The new deduction for qualified business income should be simplified and made easily available to the 10 million Americans who report income from real estate, according to Iona Harrison, a Realtor® from Upper Marlboro, Maryland, as she testified before a public hearing held by the IRS.

“Forty percent of NAR’s membership own rental properties, so this is a huge issue for our association,” Liddiard said.

Opportunity Zones

Areas declared  Opportunity Zones, a federal program created by the Tax Cuts and Jobs Act of 2017, offer a great potential for tax savings to spur economic development in low-income, distressed areas, Liddiard said. “It’s hard to see a downside for real estate in these programs,” he said.

These benefits include deferral of federal capital gains tax on amounts reinvested into an OZ (via an “Opportunity Fund”), and potential reduction in the tax ultimately paid on those gains (if held for five years, they receive a step-up in basis of 10 percent; if held for seven, 15 percent).  In addition, gains accrued on investments while in an Opportunity Fund and invested into an OZ may be exempted from federal capital gains tax, if the investments are from a proper deferral election (reinvested capital gains that the tax is deferred on) and held for at least ten years.

The proposed rules provide important clarifications for interested investors, including the type of gains  eligible for tax deferral (capital only), how investments into Opportunity Funds made of both capital gains proceeds and non-gains funds are treated, the overall timeline for the program, how to certify an Opportunity Fund and meet the “90 percent asset requirement” (that 90 percent of a fund’s assets be held in a OZ), and how they will determine that an Opportunity Fund has “substantially improved” a OZ business property.  Further guidance is expected on other aspects of the program, and the IRS will hold a hearing on the issue on Jan. 10, 2019.

GSE Reform

Reforming the government-sponsored enterprises continues to be reviewed, with multiple comprehensive plans being introduced, but not moving forward at this time.
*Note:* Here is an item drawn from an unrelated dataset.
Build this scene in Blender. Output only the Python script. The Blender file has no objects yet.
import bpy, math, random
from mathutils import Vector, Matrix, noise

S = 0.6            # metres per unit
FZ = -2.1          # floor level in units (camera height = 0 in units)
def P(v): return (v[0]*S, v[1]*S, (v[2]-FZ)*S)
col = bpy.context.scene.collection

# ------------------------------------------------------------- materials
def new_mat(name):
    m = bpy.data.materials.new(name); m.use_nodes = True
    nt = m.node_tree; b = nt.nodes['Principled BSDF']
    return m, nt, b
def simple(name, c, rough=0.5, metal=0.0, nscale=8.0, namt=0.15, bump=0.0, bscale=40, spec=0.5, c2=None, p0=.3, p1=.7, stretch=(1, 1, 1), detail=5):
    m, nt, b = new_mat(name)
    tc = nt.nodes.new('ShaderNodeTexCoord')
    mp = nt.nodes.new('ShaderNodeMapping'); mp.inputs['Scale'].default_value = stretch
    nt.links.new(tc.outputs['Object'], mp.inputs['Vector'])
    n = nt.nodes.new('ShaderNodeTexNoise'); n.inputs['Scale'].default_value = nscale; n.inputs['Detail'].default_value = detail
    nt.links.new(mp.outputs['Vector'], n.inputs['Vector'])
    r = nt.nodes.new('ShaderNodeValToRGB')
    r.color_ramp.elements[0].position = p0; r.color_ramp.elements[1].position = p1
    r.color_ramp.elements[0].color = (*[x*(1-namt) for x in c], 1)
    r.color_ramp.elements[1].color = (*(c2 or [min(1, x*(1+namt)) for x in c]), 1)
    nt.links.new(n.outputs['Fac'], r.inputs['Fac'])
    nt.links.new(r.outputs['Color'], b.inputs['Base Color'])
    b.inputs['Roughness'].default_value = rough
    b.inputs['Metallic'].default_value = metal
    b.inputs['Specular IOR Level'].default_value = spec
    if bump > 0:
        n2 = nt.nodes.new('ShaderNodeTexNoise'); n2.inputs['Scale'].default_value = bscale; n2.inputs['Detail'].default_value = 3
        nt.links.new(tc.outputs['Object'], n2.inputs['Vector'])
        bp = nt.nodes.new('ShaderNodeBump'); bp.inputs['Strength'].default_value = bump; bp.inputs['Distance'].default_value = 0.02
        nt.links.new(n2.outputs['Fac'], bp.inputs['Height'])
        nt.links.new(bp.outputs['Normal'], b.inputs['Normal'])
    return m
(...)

DeSanctis said, “Reforming Fannie Mae and Freddie Mac are complex issues that are partisan, making it difficult to get much done legislatively at this time.”

The focus has shifted instead to what could be done administratively. A new director of the Federal Housing Finance Agency is expected to take office in January and NAR will continue to work closely with the administration to ensure Realtors® priorities, such as protection of the 30-year fixed rate mortgage and an explicit government guarantee, are central to any reform discussions. The association hopes to testify on this issue later this year before the House Financial Services Committee, where there will be continued push for necessary changes that promote broad market liquidity.